Gawat! Dominasi Sawit RI di Pasar India Terancam Malaysia
Jakarta, CNBC Indonesia - Langkah pemerintah yang tak terduga menutup keran ekspor minyak sawit mentah (crude palm oil/ CPO) dan turunannya malah akan memperkuat posisi Malaysia di India, negara pembeli minyak nabati terbesar di dunia.
Adanya kebijakan yang diumumkan pada 22 April 2022 lalu ini membuat konsumen minyak sawit di India meningkatkan pembelian dari Malaysia, produsen terbesar kedua di dunia.
Bahkan kepada Reuters, Selasa (10/5/2022), Menteri Komoditas Malaysia Zuraida Kamaruddin juga blak-blakan mengungkapkan negaranya akan memposisikan diri untuk mengambil keuntungan dari larangan Indonesia, dengan berencana memotong pajak ekspor minyak sawit hingga separuhnya.

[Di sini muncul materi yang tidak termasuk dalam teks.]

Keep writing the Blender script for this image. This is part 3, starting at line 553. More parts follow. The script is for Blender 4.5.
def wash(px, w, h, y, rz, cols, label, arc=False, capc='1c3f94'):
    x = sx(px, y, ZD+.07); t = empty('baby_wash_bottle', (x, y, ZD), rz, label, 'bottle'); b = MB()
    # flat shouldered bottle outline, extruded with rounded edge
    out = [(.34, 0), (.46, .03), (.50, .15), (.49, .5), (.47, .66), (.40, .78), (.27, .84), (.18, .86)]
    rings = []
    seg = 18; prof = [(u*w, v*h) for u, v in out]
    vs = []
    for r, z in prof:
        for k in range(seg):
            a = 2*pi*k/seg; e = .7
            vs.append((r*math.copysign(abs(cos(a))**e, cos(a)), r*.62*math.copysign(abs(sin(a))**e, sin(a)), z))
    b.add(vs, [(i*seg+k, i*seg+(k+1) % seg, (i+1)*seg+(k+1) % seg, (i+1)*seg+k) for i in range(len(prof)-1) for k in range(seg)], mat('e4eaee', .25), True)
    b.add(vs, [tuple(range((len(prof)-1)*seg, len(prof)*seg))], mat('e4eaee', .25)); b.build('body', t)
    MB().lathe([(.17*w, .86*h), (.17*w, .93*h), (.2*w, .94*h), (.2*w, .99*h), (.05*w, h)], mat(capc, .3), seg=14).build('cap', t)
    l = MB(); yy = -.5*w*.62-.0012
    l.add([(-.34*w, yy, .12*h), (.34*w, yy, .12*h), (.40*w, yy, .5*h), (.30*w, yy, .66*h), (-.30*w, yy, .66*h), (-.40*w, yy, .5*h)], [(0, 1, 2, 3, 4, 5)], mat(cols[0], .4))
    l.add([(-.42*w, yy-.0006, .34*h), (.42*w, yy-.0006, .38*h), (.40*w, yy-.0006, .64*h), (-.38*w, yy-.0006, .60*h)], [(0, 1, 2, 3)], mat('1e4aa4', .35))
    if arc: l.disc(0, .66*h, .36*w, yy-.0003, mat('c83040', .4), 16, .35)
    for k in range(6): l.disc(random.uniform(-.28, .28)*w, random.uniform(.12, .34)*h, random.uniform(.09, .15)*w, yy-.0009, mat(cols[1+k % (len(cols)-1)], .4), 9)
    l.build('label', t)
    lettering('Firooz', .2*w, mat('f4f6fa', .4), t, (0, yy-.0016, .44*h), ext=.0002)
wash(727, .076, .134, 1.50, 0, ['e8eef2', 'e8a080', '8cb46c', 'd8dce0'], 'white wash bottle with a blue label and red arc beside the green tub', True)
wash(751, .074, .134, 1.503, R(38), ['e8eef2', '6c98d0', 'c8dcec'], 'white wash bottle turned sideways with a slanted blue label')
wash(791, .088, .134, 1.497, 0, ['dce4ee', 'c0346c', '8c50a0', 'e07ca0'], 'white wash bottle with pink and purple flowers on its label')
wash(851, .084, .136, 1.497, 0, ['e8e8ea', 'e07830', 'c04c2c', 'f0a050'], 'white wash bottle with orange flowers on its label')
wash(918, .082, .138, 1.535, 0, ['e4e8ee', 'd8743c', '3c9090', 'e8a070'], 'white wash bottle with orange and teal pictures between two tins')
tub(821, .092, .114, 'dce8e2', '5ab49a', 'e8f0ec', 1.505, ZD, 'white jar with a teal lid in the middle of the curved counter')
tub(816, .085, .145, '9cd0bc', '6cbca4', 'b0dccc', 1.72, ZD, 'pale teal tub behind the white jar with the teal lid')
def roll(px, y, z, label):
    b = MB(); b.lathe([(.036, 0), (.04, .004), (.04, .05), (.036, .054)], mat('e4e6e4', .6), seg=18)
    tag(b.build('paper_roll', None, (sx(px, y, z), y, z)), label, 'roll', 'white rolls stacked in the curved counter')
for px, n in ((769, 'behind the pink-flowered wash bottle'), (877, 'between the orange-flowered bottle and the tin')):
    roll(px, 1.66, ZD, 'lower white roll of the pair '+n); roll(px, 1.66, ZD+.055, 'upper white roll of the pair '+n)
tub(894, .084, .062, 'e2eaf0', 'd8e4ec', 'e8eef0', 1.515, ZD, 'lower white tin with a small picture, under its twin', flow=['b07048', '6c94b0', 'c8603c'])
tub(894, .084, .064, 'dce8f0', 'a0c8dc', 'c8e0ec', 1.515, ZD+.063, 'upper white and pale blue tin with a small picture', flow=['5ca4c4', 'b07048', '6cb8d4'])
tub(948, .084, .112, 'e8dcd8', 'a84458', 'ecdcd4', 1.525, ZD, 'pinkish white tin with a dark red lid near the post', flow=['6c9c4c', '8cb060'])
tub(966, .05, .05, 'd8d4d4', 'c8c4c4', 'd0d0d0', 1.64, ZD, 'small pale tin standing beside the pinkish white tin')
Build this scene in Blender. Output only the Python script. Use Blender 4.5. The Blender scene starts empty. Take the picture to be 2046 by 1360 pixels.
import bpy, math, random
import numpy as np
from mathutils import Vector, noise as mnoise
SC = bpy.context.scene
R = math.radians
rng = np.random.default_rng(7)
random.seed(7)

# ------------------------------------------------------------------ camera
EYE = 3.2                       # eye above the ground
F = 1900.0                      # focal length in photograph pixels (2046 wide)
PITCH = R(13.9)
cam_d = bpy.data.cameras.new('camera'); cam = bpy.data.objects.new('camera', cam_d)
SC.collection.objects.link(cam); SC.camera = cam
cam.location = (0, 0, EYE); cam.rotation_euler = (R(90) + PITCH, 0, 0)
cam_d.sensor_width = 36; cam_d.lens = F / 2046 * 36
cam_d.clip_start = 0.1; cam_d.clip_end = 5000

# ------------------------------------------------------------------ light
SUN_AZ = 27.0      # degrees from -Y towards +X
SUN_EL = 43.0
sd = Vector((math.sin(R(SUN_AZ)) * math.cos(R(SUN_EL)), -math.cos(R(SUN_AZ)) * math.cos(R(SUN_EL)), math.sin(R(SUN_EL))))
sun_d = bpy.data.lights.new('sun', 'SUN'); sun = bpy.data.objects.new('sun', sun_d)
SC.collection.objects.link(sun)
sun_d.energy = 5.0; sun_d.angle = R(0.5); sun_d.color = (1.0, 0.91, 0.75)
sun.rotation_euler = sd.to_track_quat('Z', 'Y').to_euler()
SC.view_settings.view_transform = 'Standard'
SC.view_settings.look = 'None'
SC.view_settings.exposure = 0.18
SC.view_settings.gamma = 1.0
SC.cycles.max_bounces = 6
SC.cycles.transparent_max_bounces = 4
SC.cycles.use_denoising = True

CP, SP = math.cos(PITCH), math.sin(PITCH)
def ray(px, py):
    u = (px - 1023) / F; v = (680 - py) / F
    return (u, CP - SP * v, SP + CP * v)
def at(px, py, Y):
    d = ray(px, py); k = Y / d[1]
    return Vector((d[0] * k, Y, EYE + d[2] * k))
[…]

Dengan rencana menurunkan pajak ekspor dan larangan dari Indonesia, membuat angka pangsa pasar ekspor minyak sawit dari Indonesia ke Indonesia anjlok mencapai 35% hingga 31 Oktober ini, menurut Direktur Eksekutif Solvent Extractors Association of India (SEA) atau Badan Perdagangan Minyak Nabati India B.V. Mehta.
"Karena Indonesia tidak ada di pasar, maka Malaysia akan menjual lebih banyak, dan mendekati rekor harga tertinggi," jelasnya mengutip Reuters, Rabu (11/5/2022).
Dalam lima bulan pertama tahun pemasaran 2021/2022 India telah membeli 1,47 juta ton minyak sawit Malaysia lebih tinggi dari Indonesia yang hanya 982.123 ton, menurut data SEA.
Estimasi para pengusaha pada Mei ini menunjukkan India mengimpor sekitar 570.000 ton minyak sawit, dengan 290.000 dari Malaysia dan 240.000 dari Indonesia.
Jika larangan ekspor Indonesia tetap berlaku selama dua minggu lagi, maka impor minyak sawit India pada bulan Juni bisa turun menjadi 350.000 ton yang sebagian dari Malaysia.
Pergeseran impor minyak sawit ke India nantinya akan menjungkirbalikkan dominasi Indonesia yang telah mapan di Asia Selatan.
Para pengusaha penyulingan minyak atau refinery India merasa harus melindungi rantai pasokan mereka dari perubahan kebijakan ini. Sejak intervensi pemerintah di pasar minyak sawit.
"Anda tidak bisa hanya mengandalkan Indonesia dan menjalankan bisnis, bahkan jika Indonesia menawarkan diskon, kita tetap harus mengamankan pasokan dari Malaysia untuk melindungi diri dari kebijakan Indonesia yang tidak dapat diprediksi," kata Pengusaha Refinery Minyak Sawit di Mumbai.
"Pengusaha pemurnian melakukan penjualan barang di depan, dan kami tidak bisa mundur hanya karena bahan baku tidak tersedia," tambahnya.
Pasokan Malaysia Tak Sebanyak RI
Namun persediaan minyak sawit Malaysia yang relatif ketat masih menjadi kekhawatiran menyusul kekurangan tenaga kerja yang berkepanjangan, telah memangkas hasil perkebunan.
"Malaysia memiliki stok terbatas. Banyak produsen di Malaysia yang capaian penjualannya mendekati posisi tertinggi," kata seorang pejabat yang memiliki kebun sawit di Indonesia dan Malaysia.
Dia menjelaskan Malaysia memproduksi sekitar 40% dari output Indonesia, sehingga tidak dapat sepenuhnya menggantikan pasokan Indonesia.
Meski begitu dia mengungkapkan konsumen minyak di India ingin meningkatkan kesepakatan dengan Malaysia dan mengurangi ketergantungan mereka pada Indonesia.
"Indonesia mungkin akan mencabut larangan ekspor pada bulan ini, tapi tidak ada jaminan tidak akan membatasi ekspor lagi. kebijakan ekspor Malaysia jauh lebih stabil dan itu lah yang diinginkan," kata seorang Pembeli Minyak Sawit dari India, yang enggan disebut namanya.